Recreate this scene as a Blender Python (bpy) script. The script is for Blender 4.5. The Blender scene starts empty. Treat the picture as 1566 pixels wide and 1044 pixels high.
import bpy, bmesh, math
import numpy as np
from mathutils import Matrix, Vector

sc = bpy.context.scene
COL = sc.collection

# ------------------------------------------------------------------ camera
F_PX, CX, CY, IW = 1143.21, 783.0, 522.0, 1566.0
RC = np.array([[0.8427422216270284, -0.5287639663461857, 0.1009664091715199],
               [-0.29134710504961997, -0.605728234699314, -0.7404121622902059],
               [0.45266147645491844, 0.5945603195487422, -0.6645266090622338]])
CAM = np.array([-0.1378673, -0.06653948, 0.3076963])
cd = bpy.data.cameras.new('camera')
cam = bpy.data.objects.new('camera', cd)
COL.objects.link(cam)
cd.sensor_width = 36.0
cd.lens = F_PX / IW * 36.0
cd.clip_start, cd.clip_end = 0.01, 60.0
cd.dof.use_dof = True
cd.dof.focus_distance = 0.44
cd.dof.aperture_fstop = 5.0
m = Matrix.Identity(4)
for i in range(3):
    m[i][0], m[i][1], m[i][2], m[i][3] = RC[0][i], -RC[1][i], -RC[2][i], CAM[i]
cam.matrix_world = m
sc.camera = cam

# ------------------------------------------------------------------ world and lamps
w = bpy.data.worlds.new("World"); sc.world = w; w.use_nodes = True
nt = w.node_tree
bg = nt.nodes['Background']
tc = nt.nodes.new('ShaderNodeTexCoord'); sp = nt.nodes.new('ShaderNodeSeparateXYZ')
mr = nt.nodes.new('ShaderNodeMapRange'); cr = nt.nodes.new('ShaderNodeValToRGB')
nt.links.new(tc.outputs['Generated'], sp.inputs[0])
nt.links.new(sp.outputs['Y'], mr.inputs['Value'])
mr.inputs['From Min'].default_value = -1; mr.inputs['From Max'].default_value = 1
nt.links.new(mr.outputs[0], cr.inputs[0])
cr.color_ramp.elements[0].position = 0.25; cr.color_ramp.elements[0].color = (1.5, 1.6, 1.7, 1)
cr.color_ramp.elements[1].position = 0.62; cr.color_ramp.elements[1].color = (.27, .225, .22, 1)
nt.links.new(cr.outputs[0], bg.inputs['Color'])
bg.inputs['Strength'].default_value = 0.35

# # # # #

» What is expected
Reproduce the listing above verbatim, from first line to last.

» Response below
Recreate this scene as a Blender Python (bpy) script. The script is for Blender 4.5. The Blender scene starts empty. Treat the picture as 1566 pixels wide and 1044 pixels high.
import bpy, bmesh, math
import numpy as np
from mathutils import Matrix, Vector

sc = bpy.context.scene
COL = sc.collection

# ------------------------------------------------------------------ camera
F_PX, CX, CY, IW = 1143.21, 783.0, 522.0, 1566.0
RC = np.array([[0.8427422216270284, -0.5287639663461857, 0.1009664091715199],
               [-0.29134710504961997, -0.605728234699314, -0.7404121622902059],
               [0.45266147645491844, 0.5945603195487422, -0.6645266090622338]])
CAM = np.array([-0.1378673, -0.06653948, 0.3076963])
cd = bpy.data.cameras.new('camera')
cam = bpy.data.objects.new('camera', cd)
COL.objects.link(cam)
cd.sensor_width = 36.0
cd.lens = F_PX / IW * 36.0
cd.clip_start, cd.clip_end = 0.01, 60.0
cd.dof.use_dof = True
cd.dof.focus_distance = 0.44
cd.dof.aperture_fstop = 5.0
m = Matrix.Identity(4)
for i in range(3):
    m[i][0], m[i][1], m[i][2], m[i][3] = RC[0][i], -RC[1][i], -RC[2][i], CAM[i]
cam.matrix_world = m
sc.camera = cam

# ------------------------------------------------------------------ world and lamps
w = bpy.data.worlds.new("World"); sc.world = w; w.use_nodes = True
nt = w.node_tree
bg = nt.nodes['Background']
tc = nt.nodes.new('ShaderNodeTexCoord'); sp = nt.nodes.new('ShaderNodeSeparateXYZ')
mr = nt.nodes.new('ShaderNodeMapRange'); cr = nt.nodes.new('ShaderNodeValToRGB')
nt.links.new(tc.outputs['Generated'], sp.inputs[0])
nt.links.new(sp.outputs['Y'], mr.inputs['Value'])
mr.inputs['From Min'].default_value = -1; mr.inputs['From Max'].default_value = 1
nt.links.new(mr.outputs[0], cr.inputs[0])
cr.color_ramp.elements[0].position = 0.25; cr.color_ramp.elements[0].color = (1.5, 1.6, 1.7, 1)
cr.color_ramp.elements[1].position = 0.62; cr.color_ramp.elements[1].color = (.27, .225, .22, 1)
nt.links.new(cr.outputs[0], bg.inputs['Color'])
bg.inputs['Strength'].default_value = 0.35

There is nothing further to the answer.